* start MATERIAL *

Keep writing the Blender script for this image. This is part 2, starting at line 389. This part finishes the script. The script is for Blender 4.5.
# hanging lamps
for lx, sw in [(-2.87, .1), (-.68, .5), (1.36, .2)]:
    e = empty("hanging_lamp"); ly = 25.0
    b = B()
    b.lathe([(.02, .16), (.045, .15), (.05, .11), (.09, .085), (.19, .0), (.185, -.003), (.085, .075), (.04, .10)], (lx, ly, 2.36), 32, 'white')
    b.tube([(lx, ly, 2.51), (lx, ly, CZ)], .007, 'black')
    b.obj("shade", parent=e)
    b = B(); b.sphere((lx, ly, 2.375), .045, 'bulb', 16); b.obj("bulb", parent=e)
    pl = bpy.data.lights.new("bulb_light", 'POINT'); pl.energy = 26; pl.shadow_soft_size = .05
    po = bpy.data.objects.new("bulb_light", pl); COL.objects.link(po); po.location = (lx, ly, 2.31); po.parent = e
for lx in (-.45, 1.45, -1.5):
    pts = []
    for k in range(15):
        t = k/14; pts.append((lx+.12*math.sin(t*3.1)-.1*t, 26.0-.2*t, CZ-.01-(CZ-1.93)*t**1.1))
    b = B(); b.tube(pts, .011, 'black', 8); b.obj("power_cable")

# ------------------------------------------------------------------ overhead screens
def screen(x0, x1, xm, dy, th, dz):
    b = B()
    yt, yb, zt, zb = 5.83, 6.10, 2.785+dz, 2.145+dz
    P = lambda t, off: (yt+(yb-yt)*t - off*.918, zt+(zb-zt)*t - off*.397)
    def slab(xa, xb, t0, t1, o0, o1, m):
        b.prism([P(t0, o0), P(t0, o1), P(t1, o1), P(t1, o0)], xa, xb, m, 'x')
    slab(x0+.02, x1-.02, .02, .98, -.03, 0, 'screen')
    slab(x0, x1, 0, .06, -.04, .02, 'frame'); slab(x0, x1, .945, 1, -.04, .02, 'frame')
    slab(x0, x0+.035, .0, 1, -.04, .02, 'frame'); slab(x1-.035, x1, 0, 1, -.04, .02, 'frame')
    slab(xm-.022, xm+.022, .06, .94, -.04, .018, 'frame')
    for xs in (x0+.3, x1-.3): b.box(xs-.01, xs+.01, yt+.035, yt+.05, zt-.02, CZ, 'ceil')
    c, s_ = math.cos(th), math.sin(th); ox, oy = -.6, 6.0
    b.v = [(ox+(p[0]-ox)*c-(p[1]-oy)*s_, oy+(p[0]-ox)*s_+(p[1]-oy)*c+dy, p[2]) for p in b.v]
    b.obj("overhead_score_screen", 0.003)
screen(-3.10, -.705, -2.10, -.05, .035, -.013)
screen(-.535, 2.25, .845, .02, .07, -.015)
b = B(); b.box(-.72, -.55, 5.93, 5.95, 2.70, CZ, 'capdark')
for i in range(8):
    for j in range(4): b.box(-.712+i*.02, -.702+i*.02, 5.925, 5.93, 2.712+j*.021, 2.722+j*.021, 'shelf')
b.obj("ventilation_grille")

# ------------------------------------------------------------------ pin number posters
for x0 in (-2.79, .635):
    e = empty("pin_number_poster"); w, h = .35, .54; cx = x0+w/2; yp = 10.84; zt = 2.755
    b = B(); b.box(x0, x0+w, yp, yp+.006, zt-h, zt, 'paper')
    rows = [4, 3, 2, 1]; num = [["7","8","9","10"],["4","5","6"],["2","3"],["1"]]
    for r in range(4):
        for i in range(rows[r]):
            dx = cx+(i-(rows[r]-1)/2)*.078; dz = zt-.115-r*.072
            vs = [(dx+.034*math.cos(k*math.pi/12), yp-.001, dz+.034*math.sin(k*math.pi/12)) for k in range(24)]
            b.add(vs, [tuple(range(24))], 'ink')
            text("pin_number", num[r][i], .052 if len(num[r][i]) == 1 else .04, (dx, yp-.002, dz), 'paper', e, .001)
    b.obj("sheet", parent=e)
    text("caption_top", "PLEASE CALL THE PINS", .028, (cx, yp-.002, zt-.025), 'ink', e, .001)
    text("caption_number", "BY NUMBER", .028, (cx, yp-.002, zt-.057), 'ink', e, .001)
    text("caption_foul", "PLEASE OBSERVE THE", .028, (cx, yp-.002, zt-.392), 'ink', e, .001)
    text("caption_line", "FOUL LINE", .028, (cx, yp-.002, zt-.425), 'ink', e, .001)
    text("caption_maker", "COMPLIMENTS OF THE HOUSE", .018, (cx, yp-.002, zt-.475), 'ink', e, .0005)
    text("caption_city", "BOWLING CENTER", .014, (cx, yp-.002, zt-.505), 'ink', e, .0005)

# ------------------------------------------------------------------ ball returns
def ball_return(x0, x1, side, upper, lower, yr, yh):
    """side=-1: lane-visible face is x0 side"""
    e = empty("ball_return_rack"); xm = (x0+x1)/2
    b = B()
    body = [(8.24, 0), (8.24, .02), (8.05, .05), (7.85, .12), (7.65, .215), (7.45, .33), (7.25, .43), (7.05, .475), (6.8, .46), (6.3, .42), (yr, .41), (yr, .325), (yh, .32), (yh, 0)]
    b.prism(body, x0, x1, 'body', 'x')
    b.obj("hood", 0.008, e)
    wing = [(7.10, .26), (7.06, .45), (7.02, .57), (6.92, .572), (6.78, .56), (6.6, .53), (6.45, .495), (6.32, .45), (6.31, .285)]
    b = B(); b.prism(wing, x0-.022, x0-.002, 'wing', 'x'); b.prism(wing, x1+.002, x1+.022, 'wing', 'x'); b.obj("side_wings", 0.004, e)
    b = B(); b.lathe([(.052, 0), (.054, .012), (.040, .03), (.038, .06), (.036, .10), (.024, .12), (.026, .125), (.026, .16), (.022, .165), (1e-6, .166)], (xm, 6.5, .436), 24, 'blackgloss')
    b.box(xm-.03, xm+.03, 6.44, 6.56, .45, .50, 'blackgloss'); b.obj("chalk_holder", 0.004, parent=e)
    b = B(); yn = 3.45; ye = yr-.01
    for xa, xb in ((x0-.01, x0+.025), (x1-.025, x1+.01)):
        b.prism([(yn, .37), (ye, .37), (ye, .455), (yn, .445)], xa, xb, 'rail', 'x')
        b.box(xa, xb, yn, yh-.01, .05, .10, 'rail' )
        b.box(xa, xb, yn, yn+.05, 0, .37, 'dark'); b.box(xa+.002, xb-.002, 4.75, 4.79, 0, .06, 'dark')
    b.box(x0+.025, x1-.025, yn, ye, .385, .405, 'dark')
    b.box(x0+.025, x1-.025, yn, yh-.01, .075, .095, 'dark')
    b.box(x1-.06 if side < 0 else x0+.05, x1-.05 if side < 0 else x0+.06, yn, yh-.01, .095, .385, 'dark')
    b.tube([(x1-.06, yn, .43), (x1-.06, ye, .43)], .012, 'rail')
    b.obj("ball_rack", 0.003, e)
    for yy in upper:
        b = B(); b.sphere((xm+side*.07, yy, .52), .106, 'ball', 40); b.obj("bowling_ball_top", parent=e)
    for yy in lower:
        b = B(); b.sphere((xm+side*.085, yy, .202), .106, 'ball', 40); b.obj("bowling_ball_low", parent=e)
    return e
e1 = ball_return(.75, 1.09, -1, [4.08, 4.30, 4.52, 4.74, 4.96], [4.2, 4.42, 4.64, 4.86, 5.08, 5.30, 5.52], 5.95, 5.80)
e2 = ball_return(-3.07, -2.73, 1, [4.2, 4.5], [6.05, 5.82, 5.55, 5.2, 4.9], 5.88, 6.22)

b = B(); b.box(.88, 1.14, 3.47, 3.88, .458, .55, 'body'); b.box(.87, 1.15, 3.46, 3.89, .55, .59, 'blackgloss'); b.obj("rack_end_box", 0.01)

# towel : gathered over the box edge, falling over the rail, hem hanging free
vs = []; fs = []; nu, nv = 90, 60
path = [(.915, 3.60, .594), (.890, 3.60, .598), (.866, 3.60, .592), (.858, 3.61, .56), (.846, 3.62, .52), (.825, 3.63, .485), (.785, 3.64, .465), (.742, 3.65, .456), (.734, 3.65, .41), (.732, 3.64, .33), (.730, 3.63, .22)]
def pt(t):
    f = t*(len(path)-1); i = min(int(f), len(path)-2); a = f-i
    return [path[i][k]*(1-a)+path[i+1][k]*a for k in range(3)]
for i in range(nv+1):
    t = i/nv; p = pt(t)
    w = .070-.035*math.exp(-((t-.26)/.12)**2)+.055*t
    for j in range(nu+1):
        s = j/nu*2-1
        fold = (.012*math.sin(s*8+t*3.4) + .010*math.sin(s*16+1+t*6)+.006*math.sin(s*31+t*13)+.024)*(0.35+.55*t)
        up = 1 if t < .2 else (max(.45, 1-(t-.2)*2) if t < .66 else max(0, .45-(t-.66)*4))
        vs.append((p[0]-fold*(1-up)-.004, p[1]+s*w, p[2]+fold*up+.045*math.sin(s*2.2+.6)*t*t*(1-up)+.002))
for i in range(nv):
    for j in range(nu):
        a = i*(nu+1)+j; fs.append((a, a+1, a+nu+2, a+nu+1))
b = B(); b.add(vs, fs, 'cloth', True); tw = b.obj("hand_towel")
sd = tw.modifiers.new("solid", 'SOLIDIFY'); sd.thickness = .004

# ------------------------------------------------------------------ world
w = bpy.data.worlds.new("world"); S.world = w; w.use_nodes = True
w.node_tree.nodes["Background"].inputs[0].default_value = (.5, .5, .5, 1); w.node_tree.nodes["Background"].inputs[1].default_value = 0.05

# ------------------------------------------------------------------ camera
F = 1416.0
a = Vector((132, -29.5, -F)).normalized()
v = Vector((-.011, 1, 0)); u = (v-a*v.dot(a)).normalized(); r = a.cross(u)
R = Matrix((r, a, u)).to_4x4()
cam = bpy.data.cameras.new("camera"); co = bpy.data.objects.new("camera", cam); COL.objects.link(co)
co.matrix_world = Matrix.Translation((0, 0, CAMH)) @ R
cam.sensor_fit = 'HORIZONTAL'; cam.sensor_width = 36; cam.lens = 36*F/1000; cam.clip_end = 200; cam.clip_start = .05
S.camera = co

* end MATERIAL *
* start MATERIAL *

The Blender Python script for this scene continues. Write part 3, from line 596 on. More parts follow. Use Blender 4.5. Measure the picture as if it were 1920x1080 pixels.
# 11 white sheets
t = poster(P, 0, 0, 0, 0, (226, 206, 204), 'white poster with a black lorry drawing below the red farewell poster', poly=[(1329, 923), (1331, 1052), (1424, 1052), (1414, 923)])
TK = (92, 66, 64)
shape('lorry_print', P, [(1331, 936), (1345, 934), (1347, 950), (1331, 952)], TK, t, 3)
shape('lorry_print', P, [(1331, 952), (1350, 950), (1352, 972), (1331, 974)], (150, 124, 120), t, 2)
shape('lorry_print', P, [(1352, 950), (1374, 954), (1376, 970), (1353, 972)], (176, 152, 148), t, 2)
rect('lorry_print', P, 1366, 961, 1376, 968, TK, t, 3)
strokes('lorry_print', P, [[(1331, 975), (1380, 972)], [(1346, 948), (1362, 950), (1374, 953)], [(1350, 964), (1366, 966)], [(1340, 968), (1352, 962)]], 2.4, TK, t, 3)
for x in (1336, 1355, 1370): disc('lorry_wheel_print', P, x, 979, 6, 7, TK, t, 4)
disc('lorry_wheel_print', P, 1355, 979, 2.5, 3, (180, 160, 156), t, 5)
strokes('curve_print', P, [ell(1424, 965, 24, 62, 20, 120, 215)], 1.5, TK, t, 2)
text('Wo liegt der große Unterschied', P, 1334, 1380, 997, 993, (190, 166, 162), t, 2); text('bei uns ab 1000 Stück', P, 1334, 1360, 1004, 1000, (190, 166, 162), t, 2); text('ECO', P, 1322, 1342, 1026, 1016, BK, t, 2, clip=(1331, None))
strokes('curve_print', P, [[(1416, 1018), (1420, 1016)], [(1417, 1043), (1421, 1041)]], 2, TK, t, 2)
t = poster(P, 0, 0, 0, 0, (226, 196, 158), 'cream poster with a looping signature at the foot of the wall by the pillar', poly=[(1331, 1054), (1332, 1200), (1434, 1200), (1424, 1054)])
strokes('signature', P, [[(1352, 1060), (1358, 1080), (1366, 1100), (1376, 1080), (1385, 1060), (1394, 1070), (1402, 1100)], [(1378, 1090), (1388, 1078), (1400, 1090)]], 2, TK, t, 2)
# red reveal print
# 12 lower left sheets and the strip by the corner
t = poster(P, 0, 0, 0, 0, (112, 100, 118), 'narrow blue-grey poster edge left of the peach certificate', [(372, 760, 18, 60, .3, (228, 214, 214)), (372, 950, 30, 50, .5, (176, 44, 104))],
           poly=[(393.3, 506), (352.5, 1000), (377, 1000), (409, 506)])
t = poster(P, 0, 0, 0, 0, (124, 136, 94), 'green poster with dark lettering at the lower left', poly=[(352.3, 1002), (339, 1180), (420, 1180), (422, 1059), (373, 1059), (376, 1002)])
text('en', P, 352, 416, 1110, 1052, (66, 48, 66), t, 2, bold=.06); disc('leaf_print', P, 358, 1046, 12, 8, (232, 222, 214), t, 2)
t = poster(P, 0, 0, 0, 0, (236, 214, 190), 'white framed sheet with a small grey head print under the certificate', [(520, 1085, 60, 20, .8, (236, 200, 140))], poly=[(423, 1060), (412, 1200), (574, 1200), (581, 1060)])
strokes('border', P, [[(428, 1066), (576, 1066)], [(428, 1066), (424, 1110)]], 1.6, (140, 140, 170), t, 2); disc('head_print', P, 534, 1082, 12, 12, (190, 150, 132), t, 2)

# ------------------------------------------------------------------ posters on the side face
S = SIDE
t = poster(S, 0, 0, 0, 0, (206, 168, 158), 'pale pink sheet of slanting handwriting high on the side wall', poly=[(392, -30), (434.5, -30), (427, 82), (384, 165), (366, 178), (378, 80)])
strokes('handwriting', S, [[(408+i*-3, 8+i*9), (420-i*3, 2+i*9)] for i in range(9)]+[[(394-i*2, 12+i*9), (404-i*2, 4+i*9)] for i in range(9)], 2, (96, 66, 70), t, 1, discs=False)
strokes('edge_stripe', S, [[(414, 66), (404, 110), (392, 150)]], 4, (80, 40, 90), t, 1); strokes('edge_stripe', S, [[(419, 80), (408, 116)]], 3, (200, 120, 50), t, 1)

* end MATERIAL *

(THE EXERCISE)
Copy the lines from the entries above in which the word "script" appears.

(EXERCISE OUTPUT)
Keep writing the Blender script for this image. This is part 2, starting at line 389. This part finishes the script. The script is for Blender 4.5.
The Blender Python script for this scene continues. Write part 3, from line 596 on. More parts follow. Use Blender 4.5. Measure the picture as if it were 1920x1080 pixels.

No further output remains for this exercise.